Mid-1980s to 1990s: A Forgotten Punchline
As Chase’s fame surged and Sigourney Weaver ascended thanks to Ghostbusters and Aliens, Deal of the Century became a footnote — the movie everyone pretended never happened. Friedkin distanced himself entirely, signaling that the finished film didn’t reflect his intentions.
It didn’t gain cult status. It didn’t build ironic appreciation. It was simply… forgotten.

WHAT CAUSED THE CHAOS?
1. Clashing Visions
Friedkin and Brickman wanted a razor-sharp satire.
The studio wanted a marketable Chevy Chase vehicle.
The result landed uncomfortably between both extremes.
2. A Director Mismatched to the Final Version
Friedkin excelled at tension, realism, and grim intensity — qualities ill-suited to the broad comedy Warner Bros. demanded. He believed The Exorcist was funny, which says plenty about his uniquely dark comedic instincts. Studio interference certainly didn’t help him find the tone he was seeking.

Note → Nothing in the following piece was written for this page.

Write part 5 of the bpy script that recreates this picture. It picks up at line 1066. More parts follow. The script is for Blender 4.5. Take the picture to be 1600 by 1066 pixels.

3. A Star Mismatched to the Material
Chevy Chase thrives in deadpan absurdity, not half-hearted political satire. His instincts were at odds with Friedkin’s harsher vision. Chase wanted to be charming; Friedkin wanted him to embody the soulless rot of the defense industry. Neither got what they wanted.

THE LEGACY TODAY
Deal of the Century occupies a strange place in 1980s cinema. It isn’t notorious enough to be infamous. It isn’t strange enough to be a cult classic. It isn’t good enough to rediscover, and it isn’t bad enough to be fun.
It is, in the truest sense, a fiasco — one without passion, memory, or myth.
A film forgotten by audiences, dismissed by critics, and disavowed by its director and star. A movie that failed as a satire, failed as a comedy, and failed even as an interesting failure.
Deal of the Century is a fiasco — a gloriously unremarkable, almost entirely forgotten and forgettable fiasco.